Re: HTML plan

> On Jan 20, 2016, at 08:04, Tab Atkins Jr. <jackalmage@gmail.com> wrote:
> 
> On Tue, Jan 19, 2016 at 11:20 AM, Léonie Watson <tink@tink.uk> wrote:
>> One approach to test modularisation is to encourage people working on a
>> specific section to split it out from the "main" HTML specification, move it
>> independently to Recommendation, so that it can be referenced normatively
>> from the base specification. This way we can get some experience of the
>> process without undertaking a massive project before we really know the
>> costs and benefits.
> 
> This is "the CSS process", and it's worked well for the past decade
> (with CSS 2.1 serving as the big monolithic base, and modules
> gradually carving chunks of it out and levelling them independently).

Well, sorta.

Assuming "the base specification" in "so that it can be referenced normatively from the base specification" means the monolithic HTML5.x spec, there's a difference between "the CSS process" and what I'm reading in Léonie's mail.

CSS 3+ Modules reference (and often override) CSS2.1 and move along independently on the REC track, but they do not get referred to normatively FROM CSS2.x. It's the other way around.

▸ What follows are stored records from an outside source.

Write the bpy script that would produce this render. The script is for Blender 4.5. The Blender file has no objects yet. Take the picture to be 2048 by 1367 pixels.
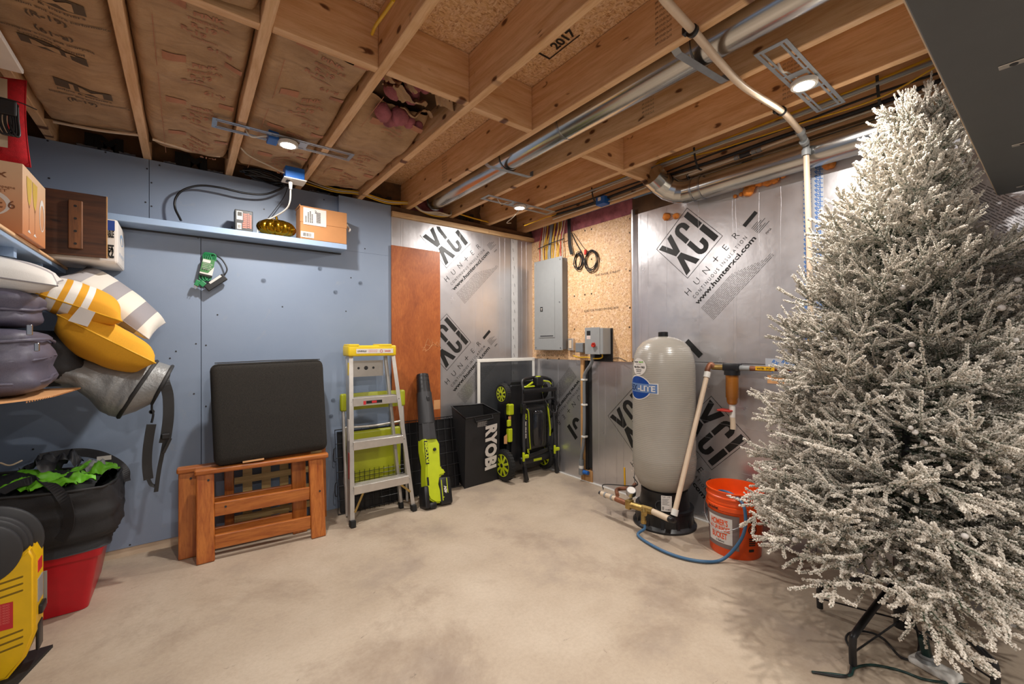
import bpy, bmesh, math, random
from mathutils import Vector, Matrix, noise
R = math.radians
rnd = random.Random(7)
scene = bpy.context.scene
COL = scene.collection
# ------------------------------------------------------------------ camera, world, light, exposure
FPX, YAW, PITCH, ROLL = 851.03, 52.529, 0.257, -0.272
CAM = Vector((-2.817, -3.315, 1.218))
_fw = Vector((math.cos(R(YAW))*math.cos(R(PITCH)), math.sin(R(YAW))*math.cos(R(PITCH)), math.sin(R(PITCH))))
_r0 = Vector((math.sin(R(YAW)), -math.cos(R(YAW)), 0)); _u0 = _r0.cross(_fw)
_rt = _r0*math.cos(R(ROLL)) + _u0*math.sin(R(ROLL)); _up = _u0*math.cos(R(ROLL)) - _r0*math.sin(R(ROLL))
cd = bpy.data.cameras.new('camera'); cam = bpy.data.objects.new('camera', cd); COL.objects.link(cam)
cd.sensor_width = 36.0; cd.lens = FPX*36.0/2048.0; cd.clip_start = 0.02; cd.clip_end = 60
cam.matrix_world = Matrix(((_rt.x, _up.x, -_fw.x, CAM.x), (_rt.y, _up.y, -_fw.y, CAM.y), (_rt.z, _up.z, -_fw.z, CAM.z), (0, 0, 0, 1)))
scene.camera = cam
def hit(px, py, ax, v):
    """point of the room seen at a place of the photograph, on the plane x, y or z = v (used for measuring)"""
    r = _fw*FPX + _rt*(px-1024) + _up*(683.5-py)
    i = 'xyz'.index(ax); t = (v-CAM[i])/r[i]
    return CAM + r*t
world = bpy.data.worlds.new('world'); scene.world = world; world.use_nodes = True
world.node_tree.nodes['Background'].inputs[0].default_value = (0.9, 0.93, 1, 1)
world.node_tree.nodes['Background'].inputs[1].default_value = 0.05
scene.view_settings.view_transform = 'Standard'; scene.view_settings.look = 'None'
scene.view_settings.exposure = 0.08; scene.view_settings.gamma = 1.0; scene.view_settings.use_curve_mapping = False
scene.cycles.use_denoising = True
scene.cycles.max_bounces = 10; scene.cycles.diffuse_bounces = 5; scene.cycles.sample_clamp_indirect = 6.0
LAMP_W = 21.0
LAMPS_AND_FILLS = [(-2.369, -0.712), (-0.672, -0.626), (-0.717, -2.637), (-2.42, -2.70), (-1.6, -4.7), (-3.0, -4.7)]  # last two are unseen fill lights, added behind the camera for brightness
JB = 2.34      # underside of the joists
for i, (lx, ly) in enumerate(LAMPS_AND_FILLS):
    ld = bpy.data.lights.new('led_and_fill_light', 'AREA'); ld.shape = 'DISK'; ld.size = 0.075
    ld.energy = LAMP_W*(1.0 if i < 4 else 1.6); ld.color = (1.0, 0.955, 0.90)
    lo = bpy.data.objects.new('led_and_fill_light', ld); COL.objects.link(lo); lo.location = (lx, ly, JB-0.032)
# ------------------------------------------------------------------ materials
def lin(c):
    if isinstance(c, str):
        c = [int(c[i:i+2], 16)/255 for i in (0, 2, 4)]
    return tuple((x/12.92 if x <= 0.04045 else ((x+0.055)/1.055)**2.4) for x in c) + (1.0,)
class NT:
    def __init__(s, name):
        s.m = bpy.data.materials.new(name); s.m.use_nodes = True
        s.t = s.m.node_tree; s.b = s.t.nodes['Principled BSDF']
        s.tc = s.n('ShaderNodeTexCoord').outputs['Object']
    def n(s, typ, **k):
        nd = s.t.nodes.new(typ)
        for a, v in k.items():
            if a.startswith('i_'):
                key = a[2:].replace('_', ' ')
                nd.inputs[key].default_value = v
            else: setattr(nd, a, v)
        return nd
    def l(s, a, b): s.t.links.new(a, b)
    def map(s, scale, rot=(0, 0, 0), src=None):
        m = s.n('ShaderNodeMapping'); m.inputs['Scale'].default_value = scale; m.inputs['Rotation'].default_value = rot
        s.l(src or s.tc, m.inputs['Vector']); return m.outputs[0]
    def noise(s, sc, vec=None, det=4, rough=.55, dist=0):
        m = s.n('ShaderNodeTexNoise'); m.inputs['Scale'].default_value = sc; m.inputs['Detail'].default_value = det
        m.inputs['Roughness'].default_value = rough; m.inputs['Distortion'].default_value = dist
        s.l(vec or s.tc, m.inputs['Vector']); return m.outputs['Fac']
    def ramp(s, fac, stops):
        r = s.n('ShaderNodeValToRGB'); e = r.color_ramp.elements
        while len(e) < len(stops): e.new(0.5)
        for q, (p, c) in zip(e, stops): q.position = p; q.color = lin(c) if not isinstance(c, (int, float)) else (c, c, c, 1)
        s.l(fac, r.inputs[0]); return r.outputs[0]
    def mix(s, fac, a, b, mode='MIX'):
        m = s.n('ShaderNodeMix'); m.data_type = 'RGBA'; m.blend_type = mode
        for v, k in ((fac, 0), (a, 6), (b, 7)):
            if hasattr(v, 'type') and hasattr(v, 'links'): s.l(v, m.inputs[k])
            elif k == 0: m.inputs[0].default_value = v
            else: m.inputs[k].default_value = lin(v)
        return m.outputs[2]
    def bump(s, h, st=.3, dist=.01):
        b = s.n('ShaderNodeBump'); b.inputs['Strength'].default_value = st; b.inputs['Distance'].default_value = dist
        s.l(h, b.inputs['Height']); s.l(b.outputs[0], s.b.inputs['Normal'])
    def set(s, col=None, rough=.5, metal=0., spec=None):
        if col is not None:
            if hasattr(col, 'links'): s.l(col, s.b.inputs['Base Color'])
            else: s.b.inputs['Base Color'].default_value = lin(col)
        if hasattr(rough, 'links'): s.l(rough, s.b.inputs['Roughness'])
        else: s.b.inputs['Roughness'].default_value = rough
        s.b.inputs['Metallic'].default_value = metal
        if spec is not None: s.b.inputs['Specular IOR Level'].default_value = spec
        return s.m
def plain(name, col, rough=.5, metal=0., var=.06, sc=18, bump=0., spec=None):
    t = NT(name); n = t.noise(sc)
    c = lin(col)
    a = t.ramp(n, [(.3, col), (.7, col)])
    r = t.t.nodes[-1].color_ramp.elements
    r[0].color = tuple(x*(1-var) for x in c[:3]) + (1,); r[1].color = tuple(min(1, x*(1+var)) for x in c[:3]) + (1,)
    if bump: t.bump(t.noise(sc*8), bump, .004)
    return t.set(a, rough, metal, spec)
def wood(name, c1, c2, axis='y', knots=True, rough=.55, gs=1.0, knotc='5a2f14'):
    t = NT(name); st = {'x': (1.2, 14, 14), 'y': (14, 1.2, 14), 'z': (14, 14, 1.2)}[axis]
    v = t.map(tuple(a*gs for a in st))
    g = t.noise(2.2, v, 5, .6, .6); w = t.noise(9, v, 3, .6)
    col = t.ramp(g, [(.3, c1), (.62, c2)])
    col = t.mix(t.ramp(w, [(.45, 0.0), (.75, .35)]), col, c1, 'MULTIPLY')
    if knots:
        ks = {'x': (4.4, .3, 8), 'y': (.3, 4.4, 8), 'z': (7, 7, 2.2)}[axis]
        vo = t.n('ShaderNodeTexVoronoi', voronoi_dimensions='3D'); vo.inputs['Scale'].default_value = 1.0
        oi = t.n('ShaderNodeObjectInfo'); mu = t.n('ShaderNodeMath', operation='MULTIPLY'); mu.inputs[1].default_value = 37.0; t.l(oi.outputs['Random'], mu.inputs[0])
        co = t.n('ShaderNodeCombineXYZ'); t.l(mu.outputs[0], co.inputs[0 if axis == 'x' else 1]); t.l(mu.outputs[0], co.inputs[2])
        # knots lie on the broad face: squash the thin direction so that cell centres reach the surface
        ad = t.n('ShaderNodeVectorMath', operation='ADD'); t.l(t.map(ks), ad.inputs[0]); t.l(co.outputs[0], ad.inputs[1])
        sn = t.n('ShaderNodeSeparateXYZ'); t.l(ad.outputs[0], sn.inputs[0]); c2d = t.n('ShaderNodeCombineXYZ'); t.l(sn.outputs[0 if axis == 'x' else 1], c2d.inputs[0]); t.l(sn.outputs[2 if axis != 'z' else 0], c2d.inputs[1])
        vo.voronoi_dimensions = '2D'; t.l(c2d.outputs[0], vo.inputs['Vector'])
        big = t.noise(2.6, ad.outputs[0], 1)
        k = t.ramp(vo.outputs['Distance'], [(.0, 1.0), (.07, .9), (.115, 0.0)])
        gate = t.ramp(big, [(.46, 0.0), (.52, 1.0)])
        kk = t.mix(1.0, k, gate, 'MULTIPLY')
        halo = t.ramp(vo.outputs['Distance'], [(.05, .55), (.3, 0.0)])
        hh = t.mix(1.0, halo, gate, 'MULTIPLY')
        col = t.mix(hh, col, c1); col = t.mix(kk, col, knotc)
    t.bump(g, .12, .002)
    return t.set(col, rough)
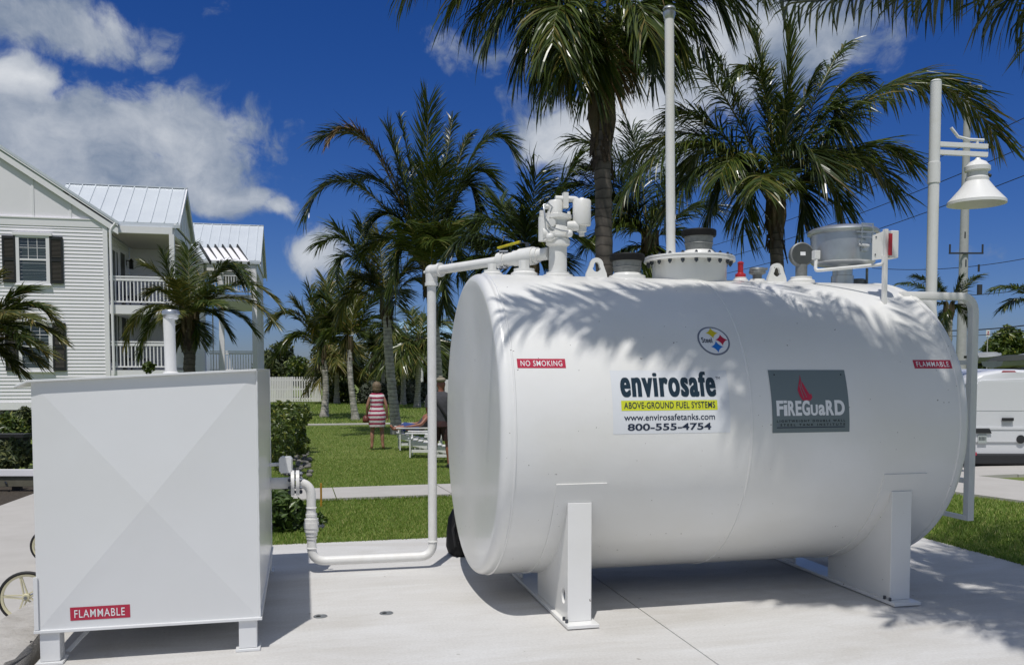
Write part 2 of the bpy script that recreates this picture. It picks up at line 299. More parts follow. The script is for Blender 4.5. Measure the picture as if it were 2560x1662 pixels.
# ------------------------------------------------------------------ mesh builder
def wloc(o):
    p = Vector((0, 0, 0))
    while o is not None: p += o.location; o = o.parent
    return p
class MB:
    def __init__(s): s.v = []; s.f = []
    def add(s, vs, fs):
        o = len(s.v); s.v += [tuple(x) for x in vs]; s.f += [tuple(i+o for i in q) for q in fs]; return s
    def box(s, x0, x1, y0, y1, z0, z1):
        return s.add([(x0, y0, z0), (x1, y0, z0), (x1, y1, z0), (x0, y1, z0), (x0, y0, z1), (x1, y0, z1), (x1, y1, z1), (x0, y1, z1)],
                     [(0, 3, 2, 1), (4, 5, 6, 7), (0, 1, 5, 4), (1, 2, 6, 5), (2, 3, 7, 6), (3, 0, 4, 7)])
    def bar(s, a, b, w, h, up=(0, 0, 1)):
        a, b = Vector(a), Vector(b); d = (b-a).normalized(); u = Vector(up)
        if abs(d.dot(u)) > .99: u = Vector((0, 1, 0))
        r = d.cross(u).normalized(); u = r.cross(d).normalized()
        vs = [p+r*(i*w/2)+u*(j*h/2) for p in (a, b) for (i, j) in ((-1, -1), (1, -1), (1, 1), (-1, 1))]
        return s.add(vs, [(0, 1, 2, 3), (7, 6, 5, 4), (0, 4, 5, 1), (1, 5, 6, 2), (2, 6, 7, 3), (3, 7, 4, 0)])
    def tube(s, path, r, n=12, cap=True, squash=1.0, ph=0.0):
        path = [Vector(p) for p in path]; k = len(path); rs = r if isinstance(r, (list, tuple)) else [r]*k
        t0 = (path[1]-path[0]).normalized(); a = Vector((0, 0, 1)) if abs(t0.z) < .9 else Vector((0, 1, 0))
        x = t0.cross(a).normalized(); vs = []; fs = []
        for i, p in enumerate(path):
            t = (path[min(i+1, k-1)]-path[max(i-1, 0)]).normalized()
            x = (x-t*x.dot(t)).normalized(); y = t.cross(x)
            for j in range(n):
                q = 2*math.pi*j/n+ph; vs.append(p+x*(rs[i]*math.cos(q))+y*(rs[i]*squash*math.sin(q)))
        for i in range(k-1):
            for j in range(n): fs.append((i*n+j, i*n+(j+1) % n, (i+1)*n+(j+1) % n, (i+1)*n+j))
        if cap: fs.append(tuple(range(n-1, -1, -1))); fs.append(tuple((k-1)*n+j for j in range(n)))
        return s.add(vs, fs)
    def cyl(s, a, b, r0, r1=None, n=20): return s.tube([a, b], [r0, r0 if r1 is None else r1], n)
    def lathe(s, prof, origin=(0, 0, 0), axis='z', n=32, ang=(0, 2*math.pi), cap=True):
        """prof: list of (radius, height along the axis)"""
        o = Vector(origin); full = abs(ang[1]-ang[0]-2*math.pi) < 1e-6; m = n if full else n+1; vs = []; fs = []
        if isinstance(axis, Vector):
            A = axis.normalized(); B = A.orthogonal().normalized(); Cc = A.cross(B)
        else: A, B, Cc = {'z': (Vector((0, 0, 1)), Vector((1, 0, 0)), Vector((0, 1, 0))), 'x': (Vector((1, 0, 0)), Vector((0, 1, 0)), Vector((0, 0, 1))), 'y': (Vector((0, 1, 0)), Vector((0, 0, 1)), Vector((1, 0, 0)))}[axis]
        for (r, hgt) in prof:
            for j in range(m):
                q = ang[0]+(ang[1]-ang[0])*j/n; vs.append(o+A*hgt+B*(r*math.cos(q))+Cc*(r*math.sin(q)))
        for i in range(len(prof)-1):
            for j in range(n):
                j2 = (j+1) % m; fs.append((i*m+j, i*m+j2, (i+1)*m+j2, (i+1)*m+j))
        if full and cap and prof[0] != prof[-1]:
            if prof[0][0] > 1e-5: fs.append(tuple(range(m-1, -1, -1)))
            if prof[-1][0] > 1e-5: fs.append(tuple((len(prof)-1)*m+j for j in range(m)))
        return s.add(vs, fs)
    def prism(s, poly, vec):
        n = len(poly); v = Vector(vec); vs = [Vector(p) for p in poly]+[Vector(p)+v for p in poly]
        fs = [tuple(range(n)), tuple(range(2*n-1, n-1, -1))]+[(i, n+i, n+(i+1) % n, (i+1) % n) for i in range(n)]
        return s.add(vs, fs)
    def ball(s, c, r, n=12, m=8, sc=(1, 1, 1)):
        c = Vector(c); prof = []
        vs = [c+Vector((0, 0, -r*sc[2]))]; fs = []
        for i in range(1, m):
            th = math.pi*i/m-math.pi/2
            for j in range(n):
                q = 2*math.pi*j/n; vs.append(c+Vector((r*sc[0]*math.cos(th)*math.cos(q), r*sc[1]*math.cos(th)*math.sin(q), r*sc[2]*math.sin(th))))
        vs.append(c+Vector((0, 0, r*sc[2]))); e = len(vs)-1
        for j in range(n):
            fs.append((0, 1+(j+1) % n, 1+j)); fs.append((e, e-n+j, e-n+(j+1) % n))
            for i in range(m-2): fs.append((1+i*n+j, 1+i*n+(j+1) % n, 1+(i+1)*n+(j+1) % n, 1+(i+1)*n+j))
        return s.add(vs, fs)
    def build(s, name, material, parent=None, smooth=40, bevel=0.0, origin=None):
        me = bpy.data.meshes.new(name)
        o = bpy.data.objects.new(name, me)
        if parent is not None: off = wloc(parent); o.parent = parent
        else: off = Vector(origin) if origin is not None else Vector((0, 0, 0)); o.location = off
        me.from_pydata([tuple(Vector(p)-off) for p in s.v], [], s.f); COL.objects.link(o)
        finish(me, material, smooth, bevel); return o
def finish(me, material, smooth=40, bevel=0.0, recalc=True):
    if recalc or bevel:
        b = bmesh.new(); b.from_mesh(me)
        if recalc: bmesh.ops.recalc_face_normals(b, faces=b.faces)
        if bevel:
            es = [e for e in b.edges if len(e.link_faces) == 2 and e.calc_face_angle(0) > rad(32)]
            bmesh.ops.bevel(b, geom=es, offset=bevel, segments=2, profile=.5, affect='EDGES', clamp_overlap=True)
        b.to_mesh(me); b.free()
    me.materials.append(material if not isinstance(material, str) else M[material])
    if smooth:
        me.shade_smooth(); me.set_sharp_from_angle(angle=rad(smooth))
def from_np(name, V, Fq, material, parent=None, smooth=0, origin=None):
    me = bpy.data.meshes.new(name); o = bpy.data.objects.new(name, me)
    if parent is not None: off = wloc(parent); o.parent = parent
    else: off = Vector(origin) if origin is not None else Vector((0, 0, 0)); o.location = off
    me.from_pydata((np.asarray(V)-np.array(off)).tolist(), [], [tuple(q) for q in Fq]); COL.objects.link(o)
    me.materials.append(M[material] if isinstance(material, str) else material)
    if smooth: me.shade_smooth()
    return o
def tag(o, label=None, cat=None, group=None, kind=None):
    if label: o['label'] = label
    if cat: o['category'] = cat
    if group: o['group'] = group
    if kind: o['kind'] = kind
    return o
def thing(name, loc, label, cat, group=None):
    o = bpy.data.objects.new(name, None); COL.objects.link(o); o.location = loc; o.empty_display_size = .1
    return tag(o, label, cat, group)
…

Modulo errata, CSS2.1 is meant to stay as it is. Other modules get written on (mostly) self contained topics. Whether they merely complete the CSS2.1 base specification, or whether they replace some sections of it is made explicit somewhere near the beginning of each document.

There is no particular need to refer to these new independent modules FROM the base spec. Eventually, the CSSWG will produce a CSS2.x spec with all the bits that have been overridden by newer modules removed, and it will probably include pointers to where these parts have moved to, but won't be meant as the base spec from which you can find everything.